The first big step of Barack Obama's administration, and quite possibly its defining achievement, will be abandoning America's military involvement in Iraq. Obama can argue, quite plausibly, that he has a mandate from the American people to do exactly that.
He certainly has made no secret of this intention. In September of last year, he asserted that "the best way to protect our security and to pressure Iraq's leaders to resolve their civil war is to immediately begin to remove our combat troops. Not in six months or one year, but now." And on May 16 this year, he spelled out his plan: "Nobody's talking about bringing them home instantly, but one to two brigades a month. It'll take about 16 months to get our combat troops out."

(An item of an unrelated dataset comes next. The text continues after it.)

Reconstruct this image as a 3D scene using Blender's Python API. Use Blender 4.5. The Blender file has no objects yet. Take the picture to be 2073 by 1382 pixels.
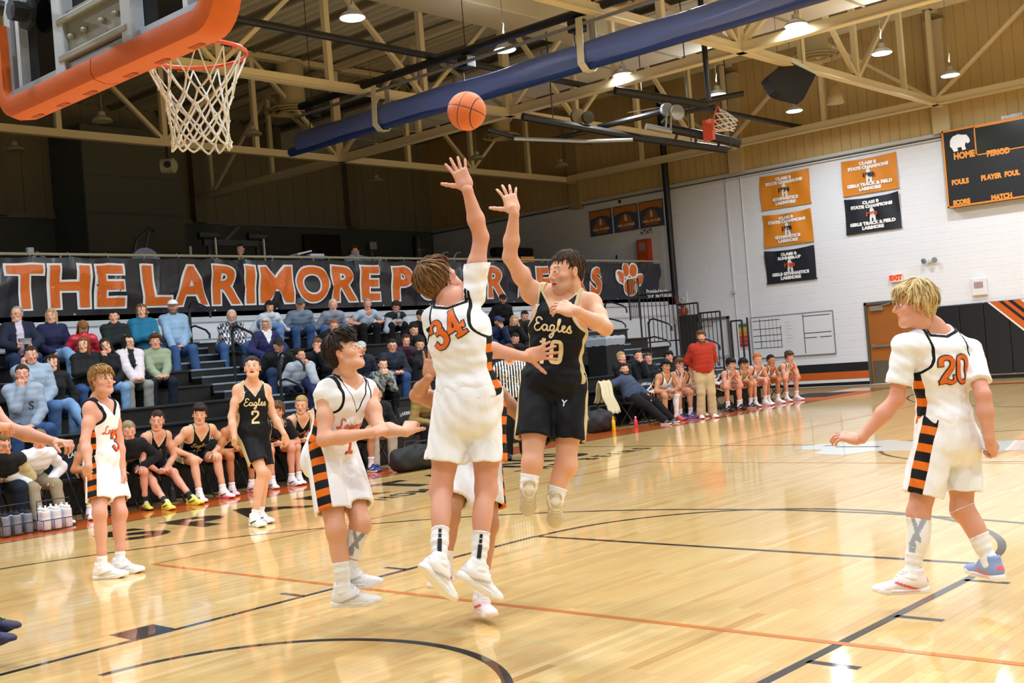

He has since been elected president of the United States, and there is no reason to suppose that he has changed his mind. So it is as predictable as anything in politics can be that we are indeed going to pull out of Iraq. The long effort to bring about a sensible solution to the problems of the Middle East is over. The Americans who died there, at the behest of our government, died in vain. The very short list of wars that America lost is about to receive a notable addition.
Whether the American people intended this result is certainly open to argument. But nobody can contend that Obama's decision is devoid of justification. He has been perfectly candid about his intention and has plenty of political support for it. Where it will lead, however, is -- to put it mildly -- open to debate.
The American withdrawal from Iraq will amount, for all practical purposes, to an American abandonment of any hope of influencing developments in the Middle East. There is no way we can pull out of Iraq and yet hope to retain any serious clout in that crucial region. Its vast supplies of oil are not essential to the United States (since we have other sources for it, at home and in the Western hemisphere) but are absolutely crucial to our allies in Western Europe and elsewhere. Control of those supplies by local powers in the Middle East, let alone more distant meddlers like Russia and China, will drastically alter the global balance of power.
How Obama intends to cope with this new strategic situation isn't clear. If he has a plan, he certainly hasn't revealed it. The European powers are in no condition to step in and impose the political stability that the Obama plan will wreck. And the notion that the local powers could do so by themselves is laughable. Within months, the whole region will simply be a plaything for troublemakers in Moscow and Beijing.
God help us. What happens in the Middle East matters to the whole world and to the U.S. I lived through the results of "declare victory and leave" in Vietnam. This loss will be much worse. It could spell the end of America's long-held and hard-fought position as leader of the free world.